= EXERCISE BRIEF =
Starting at the first line of the data below, retype every line up to and including the one containing "sc.camera = camo".
━━━━━━━━━━
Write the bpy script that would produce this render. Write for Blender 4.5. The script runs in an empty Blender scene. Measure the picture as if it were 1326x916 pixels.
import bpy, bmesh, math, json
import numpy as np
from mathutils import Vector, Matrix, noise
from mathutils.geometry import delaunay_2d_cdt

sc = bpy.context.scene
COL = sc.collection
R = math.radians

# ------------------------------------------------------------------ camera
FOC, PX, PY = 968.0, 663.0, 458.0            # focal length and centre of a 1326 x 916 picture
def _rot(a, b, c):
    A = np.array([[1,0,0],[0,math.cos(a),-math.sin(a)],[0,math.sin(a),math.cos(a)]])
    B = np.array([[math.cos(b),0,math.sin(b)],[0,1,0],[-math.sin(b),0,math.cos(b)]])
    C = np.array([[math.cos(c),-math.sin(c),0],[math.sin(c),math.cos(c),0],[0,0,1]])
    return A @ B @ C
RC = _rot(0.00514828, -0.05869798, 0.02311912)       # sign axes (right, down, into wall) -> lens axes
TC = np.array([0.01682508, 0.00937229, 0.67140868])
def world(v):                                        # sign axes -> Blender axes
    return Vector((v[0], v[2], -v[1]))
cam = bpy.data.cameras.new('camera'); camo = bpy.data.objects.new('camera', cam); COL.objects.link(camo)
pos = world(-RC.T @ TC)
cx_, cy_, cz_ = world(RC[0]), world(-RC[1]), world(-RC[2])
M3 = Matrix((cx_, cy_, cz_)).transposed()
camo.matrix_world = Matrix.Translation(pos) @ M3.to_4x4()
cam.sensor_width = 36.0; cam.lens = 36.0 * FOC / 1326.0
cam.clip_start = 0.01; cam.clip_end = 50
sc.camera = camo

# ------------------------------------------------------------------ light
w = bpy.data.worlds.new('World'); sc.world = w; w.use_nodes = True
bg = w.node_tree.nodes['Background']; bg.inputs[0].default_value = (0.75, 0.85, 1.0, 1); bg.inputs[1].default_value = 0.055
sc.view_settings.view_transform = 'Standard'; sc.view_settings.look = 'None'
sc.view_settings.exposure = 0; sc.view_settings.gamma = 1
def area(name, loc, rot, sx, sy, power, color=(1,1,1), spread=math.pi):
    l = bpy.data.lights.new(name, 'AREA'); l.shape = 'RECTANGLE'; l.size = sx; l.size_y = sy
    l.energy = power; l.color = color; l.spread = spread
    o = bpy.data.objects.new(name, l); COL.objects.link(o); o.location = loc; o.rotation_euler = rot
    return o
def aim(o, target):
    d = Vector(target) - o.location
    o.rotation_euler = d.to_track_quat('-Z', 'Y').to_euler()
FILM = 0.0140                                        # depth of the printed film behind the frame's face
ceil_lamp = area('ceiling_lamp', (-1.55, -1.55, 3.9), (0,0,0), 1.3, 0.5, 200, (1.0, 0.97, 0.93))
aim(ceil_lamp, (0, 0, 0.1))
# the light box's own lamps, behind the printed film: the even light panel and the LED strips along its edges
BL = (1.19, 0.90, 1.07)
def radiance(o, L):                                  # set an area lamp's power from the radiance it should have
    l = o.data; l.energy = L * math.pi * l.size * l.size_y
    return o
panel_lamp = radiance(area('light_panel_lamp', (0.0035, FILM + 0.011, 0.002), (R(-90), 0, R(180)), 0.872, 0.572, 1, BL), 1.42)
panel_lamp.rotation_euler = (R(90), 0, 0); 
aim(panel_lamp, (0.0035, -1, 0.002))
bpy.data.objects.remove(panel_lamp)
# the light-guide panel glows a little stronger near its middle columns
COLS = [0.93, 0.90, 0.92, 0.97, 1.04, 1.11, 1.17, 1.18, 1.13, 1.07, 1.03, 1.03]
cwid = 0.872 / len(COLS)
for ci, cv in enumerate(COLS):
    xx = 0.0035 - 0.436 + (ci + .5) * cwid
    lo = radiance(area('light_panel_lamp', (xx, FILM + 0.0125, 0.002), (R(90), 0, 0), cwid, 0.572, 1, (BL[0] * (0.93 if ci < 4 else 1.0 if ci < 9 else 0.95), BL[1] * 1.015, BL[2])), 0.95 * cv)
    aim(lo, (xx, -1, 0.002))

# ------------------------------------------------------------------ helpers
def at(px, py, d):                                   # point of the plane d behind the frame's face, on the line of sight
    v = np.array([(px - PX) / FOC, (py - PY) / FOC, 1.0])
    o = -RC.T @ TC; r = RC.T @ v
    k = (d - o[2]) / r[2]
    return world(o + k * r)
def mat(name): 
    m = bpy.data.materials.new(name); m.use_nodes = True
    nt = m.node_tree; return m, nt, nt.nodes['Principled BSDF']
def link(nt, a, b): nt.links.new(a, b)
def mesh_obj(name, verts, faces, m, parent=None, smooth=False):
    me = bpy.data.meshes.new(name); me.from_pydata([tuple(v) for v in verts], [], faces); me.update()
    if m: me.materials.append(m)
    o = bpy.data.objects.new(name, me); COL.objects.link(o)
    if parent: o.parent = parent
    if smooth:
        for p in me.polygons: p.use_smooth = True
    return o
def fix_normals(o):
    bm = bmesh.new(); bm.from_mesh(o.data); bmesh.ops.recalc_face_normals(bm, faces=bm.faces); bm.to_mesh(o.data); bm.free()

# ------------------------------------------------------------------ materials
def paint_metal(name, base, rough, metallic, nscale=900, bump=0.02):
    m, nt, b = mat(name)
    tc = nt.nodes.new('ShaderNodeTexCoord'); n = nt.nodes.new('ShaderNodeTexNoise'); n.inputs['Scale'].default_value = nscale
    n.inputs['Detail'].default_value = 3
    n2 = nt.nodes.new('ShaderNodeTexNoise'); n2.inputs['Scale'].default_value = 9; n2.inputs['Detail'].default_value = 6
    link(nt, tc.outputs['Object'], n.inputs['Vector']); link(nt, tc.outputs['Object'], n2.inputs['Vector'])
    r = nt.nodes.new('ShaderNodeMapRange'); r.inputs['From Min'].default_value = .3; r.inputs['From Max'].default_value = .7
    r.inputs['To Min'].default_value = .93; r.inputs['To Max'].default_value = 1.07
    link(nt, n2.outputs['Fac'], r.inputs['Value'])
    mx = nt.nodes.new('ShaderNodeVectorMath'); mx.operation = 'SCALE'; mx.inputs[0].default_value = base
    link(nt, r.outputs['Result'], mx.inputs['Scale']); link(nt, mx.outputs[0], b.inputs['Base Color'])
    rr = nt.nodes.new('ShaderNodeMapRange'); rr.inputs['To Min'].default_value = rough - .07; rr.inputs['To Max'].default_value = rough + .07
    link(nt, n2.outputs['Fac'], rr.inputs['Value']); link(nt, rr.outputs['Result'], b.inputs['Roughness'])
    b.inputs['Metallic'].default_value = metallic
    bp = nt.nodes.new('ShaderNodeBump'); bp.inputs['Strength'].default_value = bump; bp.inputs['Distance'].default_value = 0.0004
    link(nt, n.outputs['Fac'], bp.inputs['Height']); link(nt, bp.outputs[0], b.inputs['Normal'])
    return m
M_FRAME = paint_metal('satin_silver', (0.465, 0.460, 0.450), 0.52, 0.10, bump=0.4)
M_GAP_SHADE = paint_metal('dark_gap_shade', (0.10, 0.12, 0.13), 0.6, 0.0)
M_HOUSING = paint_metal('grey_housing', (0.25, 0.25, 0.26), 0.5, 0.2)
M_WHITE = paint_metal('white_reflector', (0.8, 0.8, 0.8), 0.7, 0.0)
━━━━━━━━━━
= WRITTEN RESPONSE =
Write the bpy script that would produce this render. Write for Blender 4.5. The script runs in an empty Blender scene. Measure the picture as if it were 1326x916 pixels.
import bpy, bmesh, math, json
import numpy as np
from mathutils import Vector, Matrix, noise
from mathutils.geometry import delaunay_2d_cdt

sc = bpy.context.scene
COL = sc.collection
R = math.radians

# ------------------------------------------------------------------ camera
FOC, PX, PY = 968.0, 663.0, 458.0            # focal length and centre of a 1326 x 916 picture
def _rot(a, b, c):
    A = np.array([[1,0,0],[0,math.cos(a),-math.sin(a)],[0,math.sin(a),math.cos(a)]])
    B = np.array([[math.cos(b),0,math.sin(b)],[0,1,0],[-math.sin(b),0,math.cos(b)]])
    C = np.array([[math.cos(c),-math.sin(c),0],[math.sin(c),math.cos(c),0],[0,0,1]])
    return A @ B @ C
RC = _rot(0.00514828, -0.05869798, 0.02311912)       # sign axes (right, down, into wall) -> lens axes
TC = np.array([0.01682508, 0.00937229, 0.67140868])
def world(v):                                        # sign axes -> Blender axes
    return Vector((v[0], v[2], -v[1]))
cam = bpy.data.cameras.new('camera'); camo = bpy.data.objects.new('camera', cam); COL.objects.link(camo)
pos = world(-RC.T @ TC)
cx_, cy_, cz_ = world(RC[0]), world(-RC[1]), world(-RC[2])
M3 = Matrix((cx_, cy_, cz_)).transposed()
camo.matrix_world = Matrix.Translation(pos) @ M3.to_4x4()
cam.sensor_width = 36.0; cam.lens = 36.0 * FOC / 1326.0
cam.clip_start = 0.01; cam.clip_end = 50
sc.camera = camo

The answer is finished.